Defendant appeals from a judgment of the Criminal Court of the City of New York, New York County (Marc J. Whiten, J. on motion to dismiss; Lynn R. Kotler, J. at plea and sentencing), rendered January 30, 2012, convicting him, upon a plea of guilty, of disorderly conduct, and imposing sentence.

Per Curiam.

Judgment of conviction (Marc J. Whiten, J. on motion to dismiss; Lynn R. Kotler, J. at plea and sentencing), rendered January 30, 2012, affirmed.

In view of the defendant's knowing waiver of his right to prosecution by information, the facial sufficiency of the accusatory instrument must be assessed under the standard required of a misdemeanor complaint (see People v Dumay, 23 NY3d 518 [2014]). So viewed, the accusatory instrument was jurisdictionally valid because it described facts of an evidentiary nature establishing reasonable cause to believe that defendant was guilty of disorderly conduct (see Penal Law § 240.20[1]), the crime to which defendant ultimately pleaded guilty. In this regard, the factual portion of the accusatory instrument alleged, inter alia, that defendant was observed in Times Square late one night over the July 4th weekend shouting "suck my d**k, f**k that [racial epithet], f**k you suck my d**k," and "I'll f**king shoot all you motherf**kers," conduct that "caused people to leave/avoid the area and people to express alarm." Based upon these allegations, the factfinder could infer that defendant engaged in disruptive conduct that was intended to or recklessly created a substantial risk of a potential or immediate public problem (see People v Weaver, 16 NY3d 123, 128 [2011]; People v Munafo, 50 NY2d 326, 331 [1980]).

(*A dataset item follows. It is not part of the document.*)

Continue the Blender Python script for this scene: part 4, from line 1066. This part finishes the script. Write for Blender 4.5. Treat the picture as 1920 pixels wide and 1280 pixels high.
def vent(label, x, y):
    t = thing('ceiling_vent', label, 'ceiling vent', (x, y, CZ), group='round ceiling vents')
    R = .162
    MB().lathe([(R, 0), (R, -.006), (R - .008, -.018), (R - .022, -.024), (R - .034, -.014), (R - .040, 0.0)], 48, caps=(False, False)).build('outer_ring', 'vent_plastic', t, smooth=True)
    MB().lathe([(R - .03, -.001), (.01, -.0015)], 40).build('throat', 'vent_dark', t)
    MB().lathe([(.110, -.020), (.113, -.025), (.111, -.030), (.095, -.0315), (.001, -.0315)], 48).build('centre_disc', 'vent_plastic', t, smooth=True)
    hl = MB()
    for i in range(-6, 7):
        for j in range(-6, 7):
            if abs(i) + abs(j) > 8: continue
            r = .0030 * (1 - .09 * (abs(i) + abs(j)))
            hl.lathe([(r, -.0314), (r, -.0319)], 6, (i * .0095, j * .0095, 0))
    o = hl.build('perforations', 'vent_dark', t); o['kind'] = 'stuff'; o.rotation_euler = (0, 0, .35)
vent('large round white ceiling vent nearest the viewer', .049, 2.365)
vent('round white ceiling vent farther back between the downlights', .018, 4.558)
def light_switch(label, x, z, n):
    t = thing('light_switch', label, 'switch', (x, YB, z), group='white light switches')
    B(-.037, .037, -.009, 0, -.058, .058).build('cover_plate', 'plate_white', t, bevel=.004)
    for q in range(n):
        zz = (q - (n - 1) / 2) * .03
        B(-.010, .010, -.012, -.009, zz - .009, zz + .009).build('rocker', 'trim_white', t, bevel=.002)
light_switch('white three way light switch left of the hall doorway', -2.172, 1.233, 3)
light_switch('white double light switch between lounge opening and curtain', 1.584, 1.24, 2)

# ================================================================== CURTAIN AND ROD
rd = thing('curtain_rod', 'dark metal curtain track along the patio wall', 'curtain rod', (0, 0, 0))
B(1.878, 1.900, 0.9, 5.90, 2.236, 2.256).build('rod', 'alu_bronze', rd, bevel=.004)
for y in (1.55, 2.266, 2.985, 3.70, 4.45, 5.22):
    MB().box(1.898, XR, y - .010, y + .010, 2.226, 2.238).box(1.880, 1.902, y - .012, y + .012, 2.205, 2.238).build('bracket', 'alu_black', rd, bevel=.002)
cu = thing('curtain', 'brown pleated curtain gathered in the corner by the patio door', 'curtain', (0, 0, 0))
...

Inasmuch as the conduct and utterances attributed to defendant were coupled with allegations sufficient to infer a culpable mental state to create a public disturbance, they are not protected by the First Amendment (see People v Tichenor, 89 NY2d 769, 775 [1997], cert denied, 522 US 918 [1997] [disorderly conduct statute "is directed at words and utterances coupled with an intent to create a risk of public disorder, which the State has the authority and responsibility to prohibit, prevent and punish"]; see also People v Todaro, 26 NY2d 325 [1970]; People v Turner, 17 NY2d 829 [1966]; People v Feiner, 300 NY 391 [1950], affd sub nom Feiner v New York, 340 US 315 [1951]).

Defendant's claim that his statements did not impose an imminent threat was a matter he could have raised at trial. "Having pleaded guilty to [disorderly conduct] on a jurisdictionally valid accusatory instrument, defendant conceded every element of the offense" (People v Konieczny, 2 NY3d 569, 577 [2004]), including that his conduct intentionally or recklessly created the risk of public inconvenience, annoyance or alarm.

THIS CONSTITUTES THE DECISION AND ORDER OF THE COURT.